* **Problem statement**: Find all lines in the listing that include the word "script", then copy them.

Data records
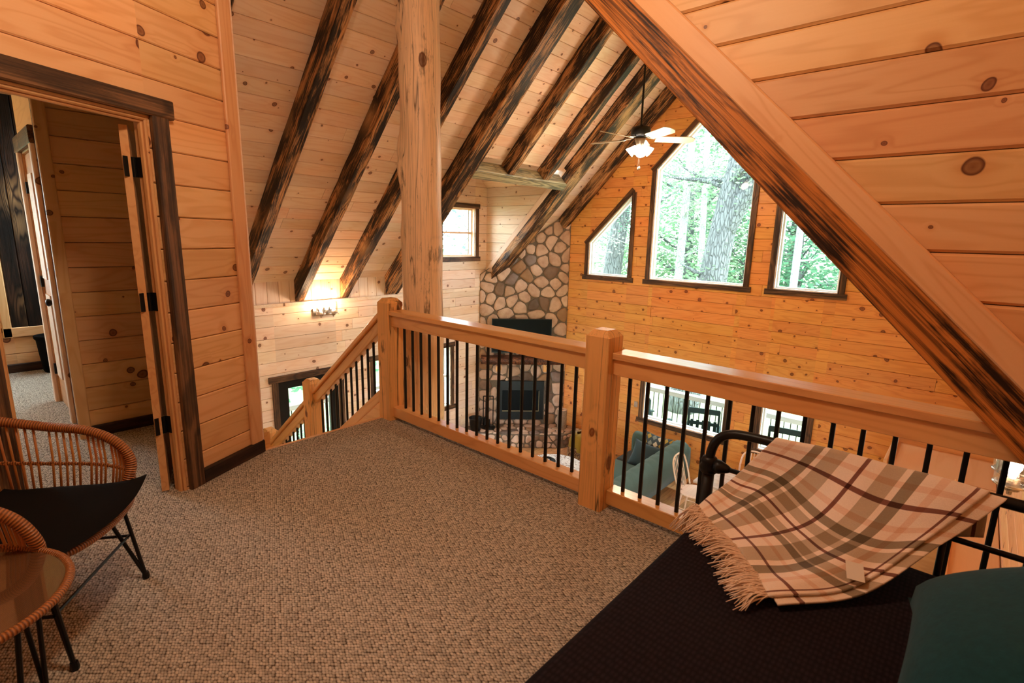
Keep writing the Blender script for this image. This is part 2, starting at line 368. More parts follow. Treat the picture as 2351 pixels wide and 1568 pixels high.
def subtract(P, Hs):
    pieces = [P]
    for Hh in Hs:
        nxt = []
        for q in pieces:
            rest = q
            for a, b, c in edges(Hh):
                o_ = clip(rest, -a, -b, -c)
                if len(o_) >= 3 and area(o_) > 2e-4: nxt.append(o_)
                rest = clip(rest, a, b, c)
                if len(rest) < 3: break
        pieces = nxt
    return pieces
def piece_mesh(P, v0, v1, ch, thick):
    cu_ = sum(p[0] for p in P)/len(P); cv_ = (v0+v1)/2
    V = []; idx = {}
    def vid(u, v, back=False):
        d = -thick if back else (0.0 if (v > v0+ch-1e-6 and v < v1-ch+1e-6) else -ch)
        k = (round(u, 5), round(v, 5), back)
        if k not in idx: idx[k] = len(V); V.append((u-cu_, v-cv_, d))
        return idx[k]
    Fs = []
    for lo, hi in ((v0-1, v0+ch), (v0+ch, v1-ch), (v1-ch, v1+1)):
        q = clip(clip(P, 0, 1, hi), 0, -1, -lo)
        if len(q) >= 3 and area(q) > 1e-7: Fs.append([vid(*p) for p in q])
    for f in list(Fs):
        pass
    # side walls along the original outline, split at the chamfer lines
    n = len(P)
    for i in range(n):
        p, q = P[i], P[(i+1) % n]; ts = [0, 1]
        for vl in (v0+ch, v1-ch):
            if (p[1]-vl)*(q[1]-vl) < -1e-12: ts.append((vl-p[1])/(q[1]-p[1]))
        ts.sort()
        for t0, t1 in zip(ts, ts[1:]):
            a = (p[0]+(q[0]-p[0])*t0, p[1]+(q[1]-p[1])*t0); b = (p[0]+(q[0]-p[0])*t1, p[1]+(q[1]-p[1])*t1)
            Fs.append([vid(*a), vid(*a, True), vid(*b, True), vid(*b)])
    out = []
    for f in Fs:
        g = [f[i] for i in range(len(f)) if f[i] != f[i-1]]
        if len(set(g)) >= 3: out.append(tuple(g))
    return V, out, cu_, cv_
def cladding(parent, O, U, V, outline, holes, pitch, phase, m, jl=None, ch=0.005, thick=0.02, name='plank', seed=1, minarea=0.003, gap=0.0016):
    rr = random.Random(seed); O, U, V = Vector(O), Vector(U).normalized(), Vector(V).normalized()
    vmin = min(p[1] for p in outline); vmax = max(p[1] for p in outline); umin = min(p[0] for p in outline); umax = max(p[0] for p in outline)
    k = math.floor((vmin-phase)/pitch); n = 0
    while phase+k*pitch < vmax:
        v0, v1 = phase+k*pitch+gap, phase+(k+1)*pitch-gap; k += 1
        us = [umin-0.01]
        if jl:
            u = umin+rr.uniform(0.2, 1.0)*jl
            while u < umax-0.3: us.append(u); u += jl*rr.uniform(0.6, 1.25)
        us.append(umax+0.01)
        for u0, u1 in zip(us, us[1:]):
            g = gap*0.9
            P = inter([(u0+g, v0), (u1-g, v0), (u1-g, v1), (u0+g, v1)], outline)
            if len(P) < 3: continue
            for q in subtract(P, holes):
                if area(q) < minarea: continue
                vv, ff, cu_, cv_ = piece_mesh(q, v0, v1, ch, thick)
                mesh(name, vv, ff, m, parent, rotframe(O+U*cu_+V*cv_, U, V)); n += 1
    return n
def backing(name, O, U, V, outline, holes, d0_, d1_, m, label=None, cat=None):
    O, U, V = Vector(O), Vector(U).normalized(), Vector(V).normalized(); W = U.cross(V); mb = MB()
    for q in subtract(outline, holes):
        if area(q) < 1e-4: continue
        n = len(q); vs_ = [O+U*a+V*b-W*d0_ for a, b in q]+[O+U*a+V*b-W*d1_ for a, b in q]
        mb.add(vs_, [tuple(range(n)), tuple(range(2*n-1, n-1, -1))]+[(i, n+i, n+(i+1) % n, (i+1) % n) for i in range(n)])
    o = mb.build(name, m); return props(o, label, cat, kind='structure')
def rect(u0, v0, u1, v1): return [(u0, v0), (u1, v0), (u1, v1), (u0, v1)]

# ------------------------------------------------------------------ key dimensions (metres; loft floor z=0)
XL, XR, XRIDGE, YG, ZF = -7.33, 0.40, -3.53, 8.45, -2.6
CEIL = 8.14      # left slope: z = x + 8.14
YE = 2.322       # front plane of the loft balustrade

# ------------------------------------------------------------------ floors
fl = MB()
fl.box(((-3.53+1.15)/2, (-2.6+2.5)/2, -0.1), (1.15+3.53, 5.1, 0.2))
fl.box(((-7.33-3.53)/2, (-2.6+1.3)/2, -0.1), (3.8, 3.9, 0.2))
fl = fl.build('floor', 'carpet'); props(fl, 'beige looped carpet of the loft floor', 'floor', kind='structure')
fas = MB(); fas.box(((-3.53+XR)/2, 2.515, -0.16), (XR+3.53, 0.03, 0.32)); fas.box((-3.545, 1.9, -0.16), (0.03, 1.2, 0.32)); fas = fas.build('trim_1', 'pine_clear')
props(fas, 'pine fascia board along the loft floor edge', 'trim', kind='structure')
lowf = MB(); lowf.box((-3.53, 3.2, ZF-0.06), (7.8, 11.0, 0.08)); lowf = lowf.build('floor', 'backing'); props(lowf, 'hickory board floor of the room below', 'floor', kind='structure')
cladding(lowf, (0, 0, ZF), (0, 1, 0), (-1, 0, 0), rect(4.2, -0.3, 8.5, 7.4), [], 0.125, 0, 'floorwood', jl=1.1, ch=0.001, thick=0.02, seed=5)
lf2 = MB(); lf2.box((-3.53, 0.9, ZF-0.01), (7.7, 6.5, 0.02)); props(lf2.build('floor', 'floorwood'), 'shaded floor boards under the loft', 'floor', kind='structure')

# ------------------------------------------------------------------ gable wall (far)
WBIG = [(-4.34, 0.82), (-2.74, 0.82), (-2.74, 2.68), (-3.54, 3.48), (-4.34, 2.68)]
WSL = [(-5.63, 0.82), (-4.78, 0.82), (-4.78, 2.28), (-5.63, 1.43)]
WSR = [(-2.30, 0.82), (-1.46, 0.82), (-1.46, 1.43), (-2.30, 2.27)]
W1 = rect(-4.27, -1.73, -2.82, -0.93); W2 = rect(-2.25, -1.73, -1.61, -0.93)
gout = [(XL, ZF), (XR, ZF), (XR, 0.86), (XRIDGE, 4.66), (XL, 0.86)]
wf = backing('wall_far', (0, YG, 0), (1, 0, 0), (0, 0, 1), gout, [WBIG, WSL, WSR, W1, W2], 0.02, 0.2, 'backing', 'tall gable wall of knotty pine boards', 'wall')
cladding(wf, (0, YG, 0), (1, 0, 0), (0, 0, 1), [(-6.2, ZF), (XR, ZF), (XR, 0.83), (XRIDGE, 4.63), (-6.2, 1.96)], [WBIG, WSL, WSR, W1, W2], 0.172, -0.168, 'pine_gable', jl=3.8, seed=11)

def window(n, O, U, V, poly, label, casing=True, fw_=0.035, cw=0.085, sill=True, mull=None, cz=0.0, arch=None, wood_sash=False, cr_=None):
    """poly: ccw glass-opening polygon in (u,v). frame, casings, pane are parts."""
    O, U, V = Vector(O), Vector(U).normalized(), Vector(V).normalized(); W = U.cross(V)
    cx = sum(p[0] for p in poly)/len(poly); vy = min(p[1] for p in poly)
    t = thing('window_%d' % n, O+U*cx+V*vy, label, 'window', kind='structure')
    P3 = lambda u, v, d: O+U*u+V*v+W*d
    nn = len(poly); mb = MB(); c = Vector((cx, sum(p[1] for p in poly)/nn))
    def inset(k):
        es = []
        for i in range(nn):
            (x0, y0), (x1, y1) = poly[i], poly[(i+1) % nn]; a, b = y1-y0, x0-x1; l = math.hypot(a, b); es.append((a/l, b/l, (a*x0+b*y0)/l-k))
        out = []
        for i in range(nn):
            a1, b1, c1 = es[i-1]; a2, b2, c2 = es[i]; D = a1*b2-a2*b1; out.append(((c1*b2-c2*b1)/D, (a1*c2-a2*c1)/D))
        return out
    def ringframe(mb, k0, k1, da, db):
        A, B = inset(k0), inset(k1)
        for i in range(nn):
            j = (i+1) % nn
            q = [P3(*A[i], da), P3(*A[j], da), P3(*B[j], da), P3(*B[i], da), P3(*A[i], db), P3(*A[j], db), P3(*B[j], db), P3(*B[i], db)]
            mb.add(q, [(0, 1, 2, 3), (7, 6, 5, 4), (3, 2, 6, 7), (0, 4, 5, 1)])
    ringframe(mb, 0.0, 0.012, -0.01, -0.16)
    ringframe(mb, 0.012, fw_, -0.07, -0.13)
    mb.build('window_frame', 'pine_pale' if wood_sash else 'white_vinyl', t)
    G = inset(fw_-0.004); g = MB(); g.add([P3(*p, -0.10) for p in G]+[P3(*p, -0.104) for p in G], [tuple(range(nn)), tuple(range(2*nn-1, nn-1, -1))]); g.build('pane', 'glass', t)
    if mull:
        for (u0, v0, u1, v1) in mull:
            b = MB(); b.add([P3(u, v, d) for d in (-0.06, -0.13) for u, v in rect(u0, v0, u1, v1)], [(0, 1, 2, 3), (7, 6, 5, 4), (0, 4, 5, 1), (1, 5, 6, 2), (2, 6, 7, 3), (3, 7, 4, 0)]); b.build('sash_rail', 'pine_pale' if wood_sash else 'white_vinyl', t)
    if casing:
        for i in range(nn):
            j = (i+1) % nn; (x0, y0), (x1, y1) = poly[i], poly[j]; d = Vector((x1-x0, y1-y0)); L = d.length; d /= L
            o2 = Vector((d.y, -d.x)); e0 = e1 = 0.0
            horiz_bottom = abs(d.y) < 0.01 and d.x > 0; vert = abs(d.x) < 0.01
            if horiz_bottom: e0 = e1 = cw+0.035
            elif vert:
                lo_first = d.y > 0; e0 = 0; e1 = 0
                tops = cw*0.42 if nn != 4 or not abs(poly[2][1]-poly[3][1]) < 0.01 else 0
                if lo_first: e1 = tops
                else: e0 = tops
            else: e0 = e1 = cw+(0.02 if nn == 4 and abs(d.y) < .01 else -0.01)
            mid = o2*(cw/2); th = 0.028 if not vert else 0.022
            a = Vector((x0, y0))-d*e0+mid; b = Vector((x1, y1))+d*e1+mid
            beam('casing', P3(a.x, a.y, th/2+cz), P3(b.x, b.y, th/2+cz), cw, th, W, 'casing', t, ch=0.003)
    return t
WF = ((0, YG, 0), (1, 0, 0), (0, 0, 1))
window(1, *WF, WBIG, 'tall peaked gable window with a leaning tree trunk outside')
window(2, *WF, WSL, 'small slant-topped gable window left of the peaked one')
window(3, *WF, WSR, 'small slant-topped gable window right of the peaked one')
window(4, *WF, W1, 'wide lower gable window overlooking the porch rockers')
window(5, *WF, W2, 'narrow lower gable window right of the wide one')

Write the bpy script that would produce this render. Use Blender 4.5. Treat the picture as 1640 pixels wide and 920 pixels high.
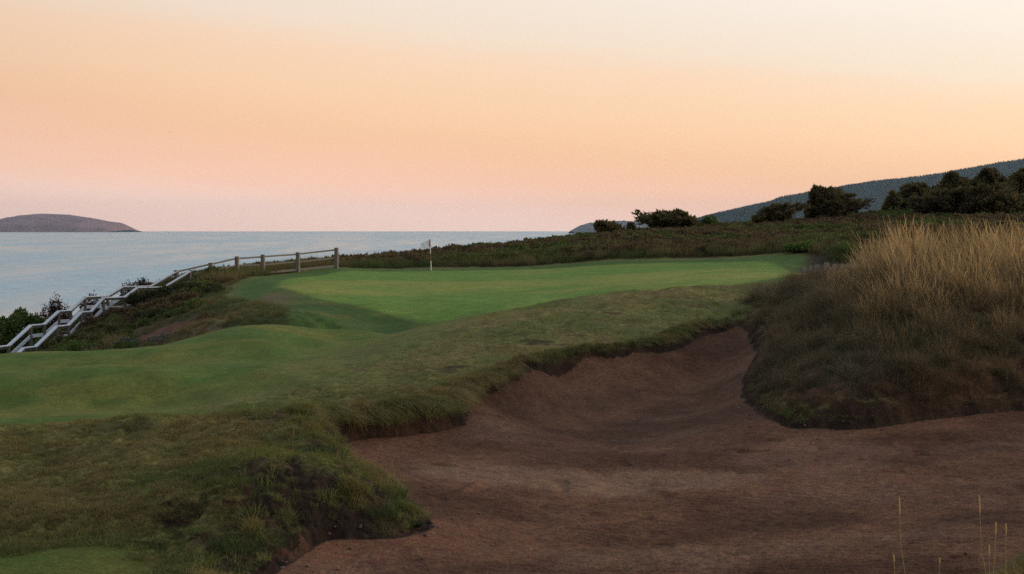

* **Task result**:
Keep writing the Blender script for this image. This is part 2, starting at line 368. More parts follow. Treat the picture as 2351 pixels wide and 1568 pixels high.
Write the bpy script that would produce this render. Use Blender 4.5. Treat the picture as 1640 pixels wide and 920 pixels high.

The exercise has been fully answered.